Nobel ödüllü yazar Orhan Pamuk, edebiyatımıza unutulmayacak bir roman kahramanı kazandırdı: Mevlut Karataş. Pamuk, 6 yıl aradan sonra yayımlanan yeni romanı ‘Kafamda Bir Tuhaflık’ta bozacı Mevlut’un hikâyesi üzerinden Türkiye’nin, özelde İstanbul’un 40 yıllık siyasî ve sosyal değişimini anlatıyor. Romanda bütün toplumsal kesim ve görüşler kendisine yer buluyor. Yazar onları anlatırken eşit mesafede duruyor ve yargılamak yerine anlamayı tercih ediyor. Orhan Pamuk, Mevlut’u o kadar benimsemiş ki, “Kitabımı sevmesinler ama Mevlut’u sevsinler.” diyor.
Mevlut, Çarşamba’da bir medreseye gidiyor, o nereden çıktı?
Onun bir yaşanmışlığı var. 1973’te ben teknik üniversiteyi bıraktım. Eniştem Şevket Rado, Türkiye’nin en iyi hat koleksiyonuna sahipti. Şimdi Sabancı Müzesi’nde sergileniyor. Kafamın karıştığını, mimarlık okumayı bıraktığımı, eski şeylere merak saldığımı görünce, ‘sana biraz Osmanlıca öğretelim’ dedi. Teyzemin aracılığıyla Vezneciler’de ünlü bir hattatın derslerini almaya başladım.
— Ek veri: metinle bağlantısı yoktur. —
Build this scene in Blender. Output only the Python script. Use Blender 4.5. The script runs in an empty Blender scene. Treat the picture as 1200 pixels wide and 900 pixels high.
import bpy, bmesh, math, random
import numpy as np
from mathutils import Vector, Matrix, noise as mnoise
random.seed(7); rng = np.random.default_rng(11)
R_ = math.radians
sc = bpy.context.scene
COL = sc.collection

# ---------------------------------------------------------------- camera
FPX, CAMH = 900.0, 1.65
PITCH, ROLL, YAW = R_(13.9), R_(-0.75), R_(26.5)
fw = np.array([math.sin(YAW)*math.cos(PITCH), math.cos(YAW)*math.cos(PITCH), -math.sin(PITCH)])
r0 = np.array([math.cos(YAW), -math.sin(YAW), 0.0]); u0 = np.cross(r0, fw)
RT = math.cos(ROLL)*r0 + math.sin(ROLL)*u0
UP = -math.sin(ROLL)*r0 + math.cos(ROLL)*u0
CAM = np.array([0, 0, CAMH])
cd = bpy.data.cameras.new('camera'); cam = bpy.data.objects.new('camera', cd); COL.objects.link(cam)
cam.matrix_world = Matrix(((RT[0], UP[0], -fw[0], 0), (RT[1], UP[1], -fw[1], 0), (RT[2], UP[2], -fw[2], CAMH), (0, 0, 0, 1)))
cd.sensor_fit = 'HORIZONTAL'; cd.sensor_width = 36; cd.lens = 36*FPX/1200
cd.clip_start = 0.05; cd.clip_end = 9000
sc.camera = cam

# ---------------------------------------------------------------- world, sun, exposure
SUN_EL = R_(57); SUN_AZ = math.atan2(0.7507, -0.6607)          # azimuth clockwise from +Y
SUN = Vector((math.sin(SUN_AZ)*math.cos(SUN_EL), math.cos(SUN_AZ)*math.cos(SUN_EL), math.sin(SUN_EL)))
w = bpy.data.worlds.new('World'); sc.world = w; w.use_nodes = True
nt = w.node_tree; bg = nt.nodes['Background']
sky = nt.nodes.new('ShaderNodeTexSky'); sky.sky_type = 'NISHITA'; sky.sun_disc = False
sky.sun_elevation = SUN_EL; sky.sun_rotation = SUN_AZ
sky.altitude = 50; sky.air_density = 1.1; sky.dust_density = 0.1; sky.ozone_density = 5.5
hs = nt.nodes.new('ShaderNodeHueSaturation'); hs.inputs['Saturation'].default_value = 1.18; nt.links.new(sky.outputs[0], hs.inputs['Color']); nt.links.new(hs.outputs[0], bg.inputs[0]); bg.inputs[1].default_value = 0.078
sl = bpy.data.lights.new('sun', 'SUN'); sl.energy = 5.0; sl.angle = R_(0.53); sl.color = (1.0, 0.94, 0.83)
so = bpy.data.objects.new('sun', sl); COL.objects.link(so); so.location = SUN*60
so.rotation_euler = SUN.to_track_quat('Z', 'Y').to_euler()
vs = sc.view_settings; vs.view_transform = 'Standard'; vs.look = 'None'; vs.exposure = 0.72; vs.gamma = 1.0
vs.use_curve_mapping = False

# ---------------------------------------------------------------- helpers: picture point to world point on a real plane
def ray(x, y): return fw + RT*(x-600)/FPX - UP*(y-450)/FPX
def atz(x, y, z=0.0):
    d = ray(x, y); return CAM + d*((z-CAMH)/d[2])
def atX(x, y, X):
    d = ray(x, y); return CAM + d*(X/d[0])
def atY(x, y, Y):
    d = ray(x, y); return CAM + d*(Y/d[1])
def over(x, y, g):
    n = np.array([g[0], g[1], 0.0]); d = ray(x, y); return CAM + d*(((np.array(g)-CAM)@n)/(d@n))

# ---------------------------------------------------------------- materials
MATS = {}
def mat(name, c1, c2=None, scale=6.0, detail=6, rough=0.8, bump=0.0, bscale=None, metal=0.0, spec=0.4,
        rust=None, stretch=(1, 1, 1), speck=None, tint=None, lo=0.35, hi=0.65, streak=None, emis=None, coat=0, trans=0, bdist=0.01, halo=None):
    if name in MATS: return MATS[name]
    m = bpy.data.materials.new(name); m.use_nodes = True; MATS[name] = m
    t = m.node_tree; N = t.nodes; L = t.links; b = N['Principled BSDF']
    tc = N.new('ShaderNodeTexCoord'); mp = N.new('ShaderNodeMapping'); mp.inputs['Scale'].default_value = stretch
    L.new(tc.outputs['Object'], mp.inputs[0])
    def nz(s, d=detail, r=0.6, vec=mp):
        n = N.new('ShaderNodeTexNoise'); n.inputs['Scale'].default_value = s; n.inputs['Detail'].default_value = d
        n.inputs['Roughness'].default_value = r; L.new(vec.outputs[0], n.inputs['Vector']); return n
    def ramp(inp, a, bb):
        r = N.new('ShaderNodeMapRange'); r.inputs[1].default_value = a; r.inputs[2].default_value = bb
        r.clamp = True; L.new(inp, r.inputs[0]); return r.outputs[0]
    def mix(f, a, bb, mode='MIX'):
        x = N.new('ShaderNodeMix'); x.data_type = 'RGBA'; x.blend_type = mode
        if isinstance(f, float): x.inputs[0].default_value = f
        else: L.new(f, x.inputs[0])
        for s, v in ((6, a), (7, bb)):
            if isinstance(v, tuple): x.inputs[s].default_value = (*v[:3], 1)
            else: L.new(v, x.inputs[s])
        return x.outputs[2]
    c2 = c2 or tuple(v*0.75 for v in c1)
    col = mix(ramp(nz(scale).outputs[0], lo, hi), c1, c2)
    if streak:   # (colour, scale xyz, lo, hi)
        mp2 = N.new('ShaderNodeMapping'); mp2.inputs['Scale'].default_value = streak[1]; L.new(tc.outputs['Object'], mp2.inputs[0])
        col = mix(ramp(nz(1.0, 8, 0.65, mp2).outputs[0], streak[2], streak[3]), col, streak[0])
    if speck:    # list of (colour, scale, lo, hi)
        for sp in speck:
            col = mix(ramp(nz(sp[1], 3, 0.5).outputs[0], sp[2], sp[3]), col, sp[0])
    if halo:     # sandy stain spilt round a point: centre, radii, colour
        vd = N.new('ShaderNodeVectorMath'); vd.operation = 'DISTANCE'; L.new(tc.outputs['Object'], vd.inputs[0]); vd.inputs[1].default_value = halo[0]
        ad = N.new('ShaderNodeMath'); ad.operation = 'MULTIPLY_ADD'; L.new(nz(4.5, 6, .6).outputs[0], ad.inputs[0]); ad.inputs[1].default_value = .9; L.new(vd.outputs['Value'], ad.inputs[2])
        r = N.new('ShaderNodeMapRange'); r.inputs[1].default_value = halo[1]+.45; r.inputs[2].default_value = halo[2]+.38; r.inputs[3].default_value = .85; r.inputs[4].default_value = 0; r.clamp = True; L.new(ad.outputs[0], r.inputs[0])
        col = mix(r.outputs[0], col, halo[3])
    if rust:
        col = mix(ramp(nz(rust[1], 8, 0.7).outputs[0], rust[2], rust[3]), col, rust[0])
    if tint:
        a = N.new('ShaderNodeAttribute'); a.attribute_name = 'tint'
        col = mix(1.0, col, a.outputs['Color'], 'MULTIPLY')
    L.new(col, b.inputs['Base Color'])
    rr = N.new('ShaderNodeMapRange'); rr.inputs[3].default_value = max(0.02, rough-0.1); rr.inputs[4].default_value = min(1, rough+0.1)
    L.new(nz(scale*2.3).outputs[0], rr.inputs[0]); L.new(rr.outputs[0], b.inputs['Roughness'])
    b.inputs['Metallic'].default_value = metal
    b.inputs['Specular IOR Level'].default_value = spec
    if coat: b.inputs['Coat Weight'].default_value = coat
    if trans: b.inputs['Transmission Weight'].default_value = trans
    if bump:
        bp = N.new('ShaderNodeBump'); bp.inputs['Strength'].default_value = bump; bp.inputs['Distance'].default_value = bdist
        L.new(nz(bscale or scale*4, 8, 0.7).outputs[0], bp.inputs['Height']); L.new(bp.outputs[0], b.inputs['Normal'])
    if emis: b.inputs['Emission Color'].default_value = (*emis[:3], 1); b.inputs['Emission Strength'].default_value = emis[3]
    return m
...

Oraya İstanbul Üniversitesi’nden muhafazakâr öğrenciler de gelirdi, ayakkabılarımızı çıkararak içeri girerdik. Bir ders iki ders, sonra onlar benden sıkıldı, ben onlardan... Ve aslında hattat olmak istemediğimi de anladım ama kamışlar yonttuk, mürekkebe bandık, hocamız gelince saygılı davrandık…
Orada bir cümle vardı, Risale-i Nur’lardan…
Evet, ben romancı Orhan’ım artık, biraz da çalışayım di mi dersime (gülüyor)! Romancılık budur ama biraz oradan, biraz buradan, biraz da onların bir yere oturtulması.